Now, in addition to filling a $1.7 billion hole, Dillon also wants to -- at the same time -- overhaul the health benefits for every public employee in this state. Not to put too fine a point on it, but he offered this idea right after the state Legislature returned from a two-week summer vacation they took with all this budget work unfinished and state universities hiking tuition based on projected numbers from the state. The words "credibility gap" spring easily to mind.

On top of preventing this from contributing to yet another budget fiasco, waiting two months also would provide a much better picture of how the health care debate will be shaped in Washington. Maybe Congress will get its act together and actually move to address a serious nationwide problem. Maybe the solution they eventually come up with presents opportunities that render the Dillon plan unnecessary. Probably not. Point is, waiting two months doesn't hurt, 'cause it's probably going to take the state Legislature that long to balance a budget this plan won't help fix (it could easily be a distraction, especially since it was Dillon who declared that this state Legislature can't balance the budget and ban workplace smoking at the same time).

Andy Dillon ought to be commended for offering an idea of substantive reform. He also ought to have his head examined for his timing in doing it.
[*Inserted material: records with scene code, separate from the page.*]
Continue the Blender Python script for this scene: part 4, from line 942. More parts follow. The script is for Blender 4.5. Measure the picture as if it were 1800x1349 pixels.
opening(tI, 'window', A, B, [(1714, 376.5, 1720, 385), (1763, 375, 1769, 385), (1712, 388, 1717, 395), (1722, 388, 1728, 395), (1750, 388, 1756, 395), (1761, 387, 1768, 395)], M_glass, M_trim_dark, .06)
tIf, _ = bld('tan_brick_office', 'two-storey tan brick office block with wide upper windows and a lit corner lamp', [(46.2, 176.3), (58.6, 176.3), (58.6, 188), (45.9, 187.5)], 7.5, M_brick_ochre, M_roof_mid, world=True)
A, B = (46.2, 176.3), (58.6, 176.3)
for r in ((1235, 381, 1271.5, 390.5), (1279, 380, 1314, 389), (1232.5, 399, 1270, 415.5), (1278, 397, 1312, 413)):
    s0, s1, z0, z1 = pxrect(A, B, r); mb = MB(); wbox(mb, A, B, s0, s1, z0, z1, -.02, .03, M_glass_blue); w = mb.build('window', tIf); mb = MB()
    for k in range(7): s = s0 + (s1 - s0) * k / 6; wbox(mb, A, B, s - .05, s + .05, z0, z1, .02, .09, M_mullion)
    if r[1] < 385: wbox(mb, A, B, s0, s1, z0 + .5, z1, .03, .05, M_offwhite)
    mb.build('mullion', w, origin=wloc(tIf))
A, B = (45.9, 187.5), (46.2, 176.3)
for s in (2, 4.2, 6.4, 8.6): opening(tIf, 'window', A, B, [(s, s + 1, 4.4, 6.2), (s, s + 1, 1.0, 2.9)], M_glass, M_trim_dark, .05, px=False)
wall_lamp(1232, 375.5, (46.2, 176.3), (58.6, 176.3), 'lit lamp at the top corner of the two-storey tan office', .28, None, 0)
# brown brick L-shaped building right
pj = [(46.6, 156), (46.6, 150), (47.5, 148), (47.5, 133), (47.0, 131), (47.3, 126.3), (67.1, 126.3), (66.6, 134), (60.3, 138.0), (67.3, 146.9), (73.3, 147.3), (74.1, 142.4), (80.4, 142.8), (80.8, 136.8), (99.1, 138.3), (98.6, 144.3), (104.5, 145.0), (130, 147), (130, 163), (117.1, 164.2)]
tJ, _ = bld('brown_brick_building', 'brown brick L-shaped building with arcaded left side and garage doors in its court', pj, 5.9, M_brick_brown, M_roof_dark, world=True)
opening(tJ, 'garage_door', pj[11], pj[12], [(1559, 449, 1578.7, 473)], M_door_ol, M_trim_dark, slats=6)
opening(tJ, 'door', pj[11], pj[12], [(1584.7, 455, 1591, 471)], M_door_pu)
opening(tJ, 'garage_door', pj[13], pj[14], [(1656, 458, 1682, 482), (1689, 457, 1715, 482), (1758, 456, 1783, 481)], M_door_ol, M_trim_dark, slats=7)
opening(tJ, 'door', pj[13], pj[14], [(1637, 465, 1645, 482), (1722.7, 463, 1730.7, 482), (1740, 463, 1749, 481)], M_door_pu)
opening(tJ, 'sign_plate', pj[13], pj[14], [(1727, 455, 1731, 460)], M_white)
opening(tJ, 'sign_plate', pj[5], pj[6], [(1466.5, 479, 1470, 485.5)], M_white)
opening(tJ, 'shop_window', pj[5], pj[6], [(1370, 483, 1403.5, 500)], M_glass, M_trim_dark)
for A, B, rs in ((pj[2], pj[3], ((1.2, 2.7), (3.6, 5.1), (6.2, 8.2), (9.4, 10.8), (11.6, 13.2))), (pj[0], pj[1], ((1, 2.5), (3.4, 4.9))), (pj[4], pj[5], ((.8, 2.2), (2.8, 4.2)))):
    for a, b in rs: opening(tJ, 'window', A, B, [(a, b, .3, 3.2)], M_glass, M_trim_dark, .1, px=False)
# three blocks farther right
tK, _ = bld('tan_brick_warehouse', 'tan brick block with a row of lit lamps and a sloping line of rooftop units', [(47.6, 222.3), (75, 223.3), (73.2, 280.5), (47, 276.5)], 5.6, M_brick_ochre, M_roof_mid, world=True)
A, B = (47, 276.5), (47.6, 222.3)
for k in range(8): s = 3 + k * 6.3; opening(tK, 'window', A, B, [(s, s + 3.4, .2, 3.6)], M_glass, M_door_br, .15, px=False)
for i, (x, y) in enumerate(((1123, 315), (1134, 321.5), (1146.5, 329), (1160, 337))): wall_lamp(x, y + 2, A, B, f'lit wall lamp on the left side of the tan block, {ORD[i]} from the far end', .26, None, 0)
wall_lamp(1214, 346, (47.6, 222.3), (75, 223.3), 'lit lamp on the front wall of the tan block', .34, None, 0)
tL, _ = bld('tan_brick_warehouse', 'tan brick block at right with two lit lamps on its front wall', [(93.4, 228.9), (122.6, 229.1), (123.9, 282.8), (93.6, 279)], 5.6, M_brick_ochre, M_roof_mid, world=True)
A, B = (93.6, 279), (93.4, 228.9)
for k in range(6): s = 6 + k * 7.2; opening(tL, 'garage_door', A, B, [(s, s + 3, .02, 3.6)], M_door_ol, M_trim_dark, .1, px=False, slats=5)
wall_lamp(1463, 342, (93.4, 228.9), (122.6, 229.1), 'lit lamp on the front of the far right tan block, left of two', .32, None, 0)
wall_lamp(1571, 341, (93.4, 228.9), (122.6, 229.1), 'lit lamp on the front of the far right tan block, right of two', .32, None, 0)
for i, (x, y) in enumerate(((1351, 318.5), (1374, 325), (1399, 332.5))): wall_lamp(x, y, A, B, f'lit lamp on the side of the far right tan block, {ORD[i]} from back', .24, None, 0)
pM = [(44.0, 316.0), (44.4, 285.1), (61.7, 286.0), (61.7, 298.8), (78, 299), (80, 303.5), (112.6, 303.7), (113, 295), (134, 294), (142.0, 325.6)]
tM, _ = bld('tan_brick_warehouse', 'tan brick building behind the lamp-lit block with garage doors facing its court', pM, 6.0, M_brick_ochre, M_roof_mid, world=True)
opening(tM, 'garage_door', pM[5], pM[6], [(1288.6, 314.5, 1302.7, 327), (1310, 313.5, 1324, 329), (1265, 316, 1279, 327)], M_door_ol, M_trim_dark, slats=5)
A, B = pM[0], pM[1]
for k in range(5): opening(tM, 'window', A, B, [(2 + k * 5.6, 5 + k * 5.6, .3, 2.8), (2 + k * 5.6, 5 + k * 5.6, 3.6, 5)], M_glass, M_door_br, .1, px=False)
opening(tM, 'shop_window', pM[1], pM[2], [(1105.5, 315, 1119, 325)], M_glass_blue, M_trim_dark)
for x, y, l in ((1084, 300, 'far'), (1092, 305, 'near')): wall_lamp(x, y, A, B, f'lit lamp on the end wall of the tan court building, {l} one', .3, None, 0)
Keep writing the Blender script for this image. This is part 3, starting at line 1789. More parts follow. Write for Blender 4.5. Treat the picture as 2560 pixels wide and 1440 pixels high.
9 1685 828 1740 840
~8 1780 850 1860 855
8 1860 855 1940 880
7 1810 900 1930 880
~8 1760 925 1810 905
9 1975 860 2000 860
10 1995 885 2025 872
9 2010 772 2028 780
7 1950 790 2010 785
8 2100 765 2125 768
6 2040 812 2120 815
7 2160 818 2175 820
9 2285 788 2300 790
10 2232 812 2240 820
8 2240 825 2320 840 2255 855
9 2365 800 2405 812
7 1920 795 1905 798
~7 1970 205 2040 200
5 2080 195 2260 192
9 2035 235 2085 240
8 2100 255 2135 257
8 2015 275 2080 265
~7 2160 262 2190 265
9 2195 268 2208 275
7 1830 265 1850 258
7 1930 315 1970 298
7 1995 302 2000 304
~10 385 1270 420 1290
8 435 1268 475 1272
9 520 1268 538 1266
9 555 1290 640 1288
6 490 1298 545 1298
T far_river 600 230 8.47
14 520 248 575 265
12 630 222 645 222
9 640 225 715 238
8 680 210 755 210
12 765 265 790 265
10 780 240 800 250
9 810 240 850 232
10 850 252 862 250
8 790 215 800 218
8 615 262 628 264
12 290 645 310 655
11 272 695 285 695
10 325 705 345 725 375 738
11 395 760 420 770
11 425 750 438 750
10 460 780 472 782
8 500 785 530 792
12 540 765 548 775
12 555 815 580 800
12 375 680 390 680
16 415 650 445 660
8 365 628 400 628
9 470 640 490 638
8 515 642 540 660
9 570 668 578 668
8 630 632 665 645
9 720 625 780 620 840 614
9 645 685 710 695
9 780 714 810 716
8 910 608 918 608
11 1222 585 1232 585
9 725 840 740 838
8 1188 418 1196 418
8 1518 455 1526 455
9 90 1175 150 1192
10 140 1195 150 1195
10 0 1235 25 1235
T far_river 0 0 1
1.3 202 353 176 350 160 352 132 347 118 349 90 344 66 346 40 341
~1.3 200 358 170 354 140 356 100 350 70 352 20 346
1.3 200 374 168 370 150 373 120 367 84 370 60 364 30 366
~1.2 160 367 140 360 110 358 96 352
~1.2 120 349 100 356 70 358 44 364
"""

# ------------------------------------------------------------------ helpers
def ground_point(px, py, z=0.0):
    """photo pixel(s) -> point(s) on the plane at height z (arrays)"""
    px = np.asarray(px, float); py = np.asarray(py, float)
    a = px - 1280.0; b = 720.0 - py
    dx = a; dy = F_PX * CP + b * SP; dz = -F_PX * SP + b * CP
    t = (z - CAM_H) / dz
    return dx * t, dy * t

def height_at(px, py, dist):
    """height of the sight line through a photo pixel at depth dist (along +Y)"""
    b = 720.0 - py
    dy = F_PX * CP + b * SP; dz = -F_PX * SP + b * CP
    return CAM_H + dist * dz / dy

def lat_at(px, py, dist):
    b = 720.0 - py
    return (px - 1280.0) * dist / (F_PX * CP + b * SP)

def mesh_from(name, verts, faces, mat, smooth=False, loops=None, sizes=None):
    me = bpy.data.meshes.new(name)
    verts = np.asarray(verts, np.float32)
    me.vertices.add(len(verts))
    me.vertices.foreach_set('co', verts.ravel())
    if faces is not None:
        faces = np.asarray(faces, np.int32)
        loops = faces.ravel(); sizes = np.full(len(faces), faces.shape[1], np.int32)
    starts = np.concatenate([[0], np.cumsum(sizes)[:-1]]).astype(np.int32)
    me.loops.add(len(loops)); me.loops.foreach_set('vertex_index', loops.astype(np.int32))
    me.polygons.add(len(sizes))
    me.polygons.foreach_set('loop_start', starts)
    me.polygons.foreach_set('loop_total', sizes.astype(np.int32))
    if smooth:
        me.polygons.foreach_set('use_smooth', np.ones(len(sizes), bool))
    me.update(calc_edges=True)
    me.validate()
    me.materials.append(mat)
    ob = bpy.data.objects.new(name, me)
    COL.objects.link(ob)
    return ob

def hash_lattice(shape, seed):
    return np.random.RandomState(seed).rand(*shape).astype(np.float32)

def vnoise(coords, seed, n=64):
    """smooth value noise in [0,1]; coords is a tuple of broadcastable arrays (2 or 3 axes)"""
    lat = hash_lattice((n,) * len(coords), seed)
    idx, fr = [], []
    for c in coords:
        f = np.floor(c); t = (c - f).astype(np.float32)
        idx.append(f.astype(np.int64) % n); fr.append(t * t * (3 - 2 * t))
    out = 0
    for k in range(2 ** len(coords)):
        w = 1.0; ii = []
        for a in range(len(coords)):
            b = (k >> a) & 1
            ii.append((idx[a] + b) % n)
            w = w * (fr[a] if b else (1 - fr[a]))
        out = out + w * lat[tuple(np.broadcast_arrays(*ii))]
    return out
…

P.S. You said that critics of this plan haven't offered their own ideas. I guess by most interpretations, I'd be considered a critic. Very well, over the last couple of months, I've suggested that the state consider reforming how services are provided at the local level. That's consolidating not just public safety and maybe even certain educational services, but even things like planning and zoning. Those wouldn't just save money, but would also assist local, multi-jurisdictional economic development efforts.